Toronto Ryerson University

Winner of 2015 Glass Magazine Award – Most Innovative Decorative Glass Project, Exterior

The digital ceramic printed glass façade that envelopes the Ryerson University Student Learning Center creates a unique visual impact.
The glass curtain wall is both attractive and practical, with the combination of the graphic design and the functionality of the glass creating varying light qualities within the interior space.

Prelco bid on the Ryerson project before owning a Dip-Tech printer, but was able to quickly get up to speed with the new technology. Ryerson was an ideal first project because it was complex and large, which accelerated the learning curve. The project was required to meet LEED standards and come in under a set budget, while maintaining the integrity of the design. Digital ceramic glass printing was the key enabler to meeting all of those traditionally conflicting requirements.


Printed Area: 5,000+ sqm / 53,820+ sqf

Number of Panels: 3,000+

Colors: White

Glass Type: Triple sealed unit, 45mm

Completed: 2014

Winner of 2015 Glass Magazine Award – Most Innovative Decorative Glass Project, Exterior

"We were pleased with the benefits of the digital print, such as the ease of replacing panels, and the tracking system. We’d certainly consider using digital print again in future projects.”
Mike Smith, Senior Associate, Zeidler Partnership Architects

60% Glass and Still Energy Efficient

Ryerson requires that their buildings be LEED certified - so for this project the architects and designers had to find ways to achieve energy efficiency, while maintaining natural views and natural light with a glass curtain wall. This was achieved by combining several energy efficient products and technologies including a triple glazed system, low-e coating, and ceramic frit. The resulting structure met all the goals: thermal comfort for the interior (students can sit and study comfortably), glare control on the interior (for students using computers), sun and shade control within the building, and bird safety. Signficantly, the combination of technologies enabled glass to be used for 60% of the building, significantly outstripping most LEED-certified buildings that are no more than 40% glass.

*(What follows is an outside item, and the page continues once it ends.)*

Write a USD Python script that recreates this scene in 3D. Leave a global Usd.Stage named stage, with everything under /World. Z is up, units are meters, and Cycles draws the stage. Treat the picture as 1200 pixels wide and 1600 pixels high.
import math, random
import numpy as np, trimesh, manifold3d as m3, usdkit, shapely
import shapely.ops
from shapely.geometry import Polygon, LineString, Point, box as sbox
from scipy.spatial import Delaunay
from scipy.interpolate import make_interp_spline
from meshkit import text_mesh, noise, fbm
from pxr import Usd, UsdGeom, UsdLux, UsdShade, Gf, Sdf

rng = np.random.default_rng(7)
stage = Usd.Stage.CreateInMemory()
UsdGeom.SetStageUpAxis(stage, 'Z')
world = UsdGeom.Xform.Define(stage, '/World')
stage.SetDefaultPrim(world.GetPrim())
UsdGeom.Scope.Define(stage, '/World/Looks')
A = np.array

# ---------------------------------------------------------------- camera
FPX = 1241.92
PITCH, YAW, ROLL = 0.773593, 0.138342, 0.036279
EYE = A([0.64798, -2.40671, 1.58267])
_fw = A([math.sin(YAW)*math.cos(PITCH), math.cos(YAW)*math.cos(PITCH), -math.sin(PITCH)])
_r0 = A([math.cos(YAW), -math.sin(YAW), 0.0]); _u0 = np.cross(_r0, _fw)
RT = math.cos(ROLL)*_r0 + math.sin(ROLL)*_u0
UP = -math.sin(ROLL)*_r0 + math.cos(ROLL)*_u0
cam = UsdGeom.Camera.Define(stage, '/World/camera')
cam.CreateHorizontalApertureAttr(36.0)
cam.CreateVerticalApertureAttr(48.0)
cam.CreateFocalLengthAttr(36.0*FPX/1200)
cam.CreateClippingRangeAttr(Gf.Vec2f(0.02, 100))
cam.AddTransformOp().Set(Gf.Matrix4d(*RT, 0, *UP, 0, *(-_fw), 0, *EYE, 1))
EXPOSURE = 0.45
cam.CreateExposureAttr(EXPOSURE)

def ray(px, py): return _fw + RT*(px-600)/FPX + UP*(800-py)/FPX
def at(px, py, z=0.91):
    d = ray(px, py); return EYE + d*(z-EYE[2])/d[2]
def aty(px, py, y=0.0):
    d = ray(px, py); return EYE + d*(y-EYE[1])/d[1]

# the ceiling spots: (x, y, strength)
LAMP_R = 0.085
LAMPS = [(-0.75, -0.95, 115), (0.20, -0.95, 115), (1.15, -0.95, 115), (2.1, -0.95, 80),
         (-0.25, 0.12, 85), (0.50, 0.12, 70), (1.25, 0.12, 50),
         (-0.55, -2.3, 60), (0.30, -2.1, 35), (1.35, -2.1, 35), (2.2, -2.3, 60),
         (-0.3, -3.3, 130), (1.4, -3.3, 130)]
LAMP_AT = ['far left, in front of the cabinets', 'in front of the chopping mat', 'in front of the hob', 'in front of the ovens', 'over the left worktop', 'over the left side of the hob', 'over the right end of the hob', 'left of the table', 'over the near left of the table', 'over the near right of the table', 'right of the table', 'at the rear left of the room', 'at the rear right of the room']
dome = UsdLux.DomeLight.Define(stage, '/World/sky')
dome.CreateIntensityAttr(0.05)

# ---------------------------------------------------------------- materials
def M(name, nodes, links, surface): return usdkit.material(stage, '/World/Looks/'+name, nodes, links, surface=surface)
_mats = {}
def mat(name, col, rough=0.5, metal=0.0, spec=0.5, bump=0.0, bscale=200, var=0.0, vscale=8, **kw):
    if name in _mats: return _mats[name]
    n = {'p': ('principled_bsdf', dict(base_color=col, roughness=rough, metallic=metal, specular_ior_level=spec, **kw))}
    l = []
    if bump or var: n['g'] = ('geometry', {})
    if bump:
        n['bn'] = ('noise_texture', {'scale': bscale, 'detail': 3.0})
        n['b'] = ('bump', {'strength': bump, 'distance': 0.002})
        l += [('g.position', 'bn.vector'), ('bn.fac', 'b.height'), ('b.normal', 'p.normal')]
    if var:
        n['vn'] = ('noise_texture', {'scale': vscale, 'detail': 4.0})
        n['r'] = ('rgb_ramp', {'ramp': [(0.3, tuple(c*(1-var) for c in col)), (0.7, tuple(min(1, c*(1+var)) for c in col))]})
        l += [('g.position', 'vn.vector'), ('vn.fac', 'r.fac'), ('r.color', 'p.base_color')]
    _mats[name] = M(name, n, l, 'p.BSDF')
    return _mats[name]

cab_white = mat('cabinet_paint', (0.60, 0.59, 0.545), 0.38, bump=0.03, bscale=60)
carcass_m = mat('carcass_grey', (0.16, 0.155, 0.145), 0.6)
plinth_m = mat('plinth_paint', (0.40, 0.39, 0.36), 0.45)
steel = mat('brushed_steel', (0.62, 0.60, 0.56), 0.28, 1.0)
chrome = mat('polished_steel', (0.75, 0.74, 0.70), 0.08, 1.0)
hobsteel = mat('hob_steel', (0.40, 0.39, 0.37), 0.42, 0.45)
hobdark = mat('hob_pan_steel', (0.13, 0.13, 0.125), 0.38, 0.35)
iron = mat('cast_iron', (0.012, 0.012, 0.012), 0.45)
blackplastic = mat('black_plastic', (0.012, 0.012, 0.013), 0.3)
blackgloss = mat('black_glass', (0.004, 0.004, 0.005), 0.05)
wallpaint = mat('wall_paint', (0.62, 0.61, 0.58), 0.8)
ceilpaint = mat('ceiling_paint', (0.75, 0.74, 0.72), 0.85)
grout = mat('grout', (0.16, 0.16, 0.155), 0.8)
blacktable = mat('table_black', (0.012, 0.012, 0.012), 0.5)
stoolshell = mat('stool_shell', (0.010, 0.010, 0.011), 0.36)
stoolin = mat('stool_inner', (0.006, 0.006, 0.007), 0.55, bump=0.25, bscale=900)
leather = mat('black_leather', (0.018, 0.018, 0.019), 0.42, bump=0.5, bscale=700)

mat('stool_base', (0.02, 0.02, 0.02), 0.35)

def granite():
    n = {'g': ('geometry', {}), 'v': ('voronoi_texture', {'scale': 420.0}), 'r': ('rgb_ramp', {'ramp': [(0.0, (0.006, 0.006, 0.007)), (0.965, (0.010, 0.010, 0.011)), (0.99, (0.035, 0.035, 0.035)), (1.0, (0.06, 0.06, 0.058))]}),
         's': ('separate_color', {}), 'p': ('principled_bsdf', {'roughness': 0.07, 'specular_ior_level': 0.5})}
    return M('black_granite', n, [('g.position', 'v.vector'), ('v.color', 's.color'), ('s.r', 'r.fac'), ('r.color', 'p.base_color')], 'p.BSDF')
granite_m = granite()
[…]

The original plan was to use 3,000 unique panels while maintaining all the requirements for LEED. Digital print could easily support this plan, but the logistics of managing and installing such a project was a nightmare, and costly. Instead the Ryerson project team decided to keep the angles on all of the glass panels the same, making alignment during installation much easier. They used 20 patterns that were flipped, creating 40 patterns that together produced the desired effect. Visually, the digital printed façade had a profound effect on the overall look of the building. The panels were fastened to mullions with silicon so there were no protrusions, for a clean and smooth appearance. This creates a feeling of one large and unique structure, as opposed to a standard building with stacked floor plates. In addition the building itself serves as a beacon of light in the evening, reflecting the university’s presence on the street.